Sollten es E-Fuels also auf den Markt schaffen, was durchaus realistisch erscheint, werden sie es einer kleinen Gruppe von Nutzern erlauben, ihr Fahrzeug weniger umweltschädlich zu betreiben. Die Kosten dafür müssen dieser Gruppe zweitrangig sein, was in einigen Fällen gar nicht so unwahrscheinlich ist: Private Rennfahrer und Besitzer von Oldtimern beispielsweise nehmen schon jetzt so hohe Kosten für ihr Hobby in Kauf, dass die Spritkosten ein zu vernachlässigender Posten in den Gesamtkosten sind. Gedankliche Rechnung: Der Oldie nimmt 10 Liter/100 km und wird 1500 km im Jahr bewegt. Ob der Sprit dafür nun 250, 300 oder auch 500 Euro kostet, spielt angesichts der sonstigen Unterhaltskosten eine untergeordnete Rolle.
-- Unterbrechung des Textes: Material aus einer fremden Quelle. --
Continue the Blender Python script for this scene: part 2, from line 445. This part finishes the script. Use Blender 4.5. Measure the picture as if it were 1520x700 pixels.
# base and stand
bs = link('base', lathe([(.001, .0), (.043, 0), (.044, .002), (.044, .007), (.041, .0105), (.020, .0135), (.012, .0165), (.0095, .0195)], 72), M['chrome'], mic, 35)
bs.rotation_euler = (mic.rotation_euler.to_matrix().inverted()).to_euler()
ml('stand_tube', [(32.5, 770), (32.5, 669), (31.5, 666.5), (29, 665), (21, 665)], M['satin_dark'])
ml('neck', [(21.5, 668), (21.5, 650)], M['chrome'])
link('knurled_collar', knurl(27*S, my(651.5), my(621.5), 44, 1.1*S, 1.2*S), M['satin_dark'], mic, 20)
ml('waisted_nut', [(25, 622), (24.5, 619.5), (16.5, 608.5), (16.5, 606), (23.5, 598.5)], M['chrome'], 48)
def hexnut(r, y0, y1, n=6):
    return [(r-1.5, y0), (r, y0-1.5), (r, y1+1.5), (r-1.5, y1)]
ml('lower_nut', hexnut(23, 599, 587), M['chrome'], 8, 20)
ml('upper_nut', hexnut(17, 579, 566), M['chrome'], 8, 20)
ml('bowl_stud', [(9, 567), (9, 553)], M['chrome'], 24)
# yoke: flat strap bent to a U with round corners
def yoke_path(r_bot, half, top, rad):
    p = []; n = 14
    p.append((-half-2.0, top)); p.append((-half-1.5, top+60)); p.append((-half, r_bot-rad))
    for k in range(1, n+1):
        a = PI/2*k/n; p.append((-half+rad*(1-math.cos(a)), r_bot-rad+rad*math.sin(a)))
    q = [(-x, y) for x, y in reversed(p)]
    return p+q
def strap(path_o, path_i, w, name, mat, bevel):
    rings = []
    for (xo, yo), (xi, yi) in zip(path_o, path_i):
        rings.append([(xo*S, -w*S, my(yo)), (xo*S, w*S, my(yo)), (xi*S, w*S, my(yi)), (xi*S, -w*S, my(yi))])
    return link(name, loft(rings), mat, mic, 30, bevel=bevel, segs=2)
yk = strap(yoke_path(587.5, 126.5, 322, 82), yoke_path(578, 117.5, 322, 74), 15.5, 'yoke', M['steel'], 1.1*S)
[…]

Wer nur gelegentlich einen Klassiker fährt, ist unter Umständen bereit, die höheren Kosten für synthetischen Kraftstoff zu tragen. Denn in den Gesamtkosten spielen die Spritpreise bei den oftmals geringen Jahresfahrleistungen eine Nebenrolle.

(Bild: Mercedes)

Die Masse aber betreibt das Autofahren nicht als Hobby oder aus reinem Vergnügen, sondern muss schauen, dass die Unterhaltskosten im Rahmen bleiben. Diesen Menschen zu suggerieren, mit E-Fuels ging es einfach weiter wie gewohnt, ist günstigstenfalls unwissend, meist vermutlich aber dreist gelogen. Kosten und Verfügbarkeit sprechen auf absehbare Zeit nicht dafür, dass synthetischer Sprit eine Alternative zum Elektroauto für die breite Masse wird. Vor allem aber ist er auf keinen Fall ein brauchbares Argument dafür, den Bestand an Neuwagen mit Verbrennungsmotor immer weiter anwachsen zu lassen.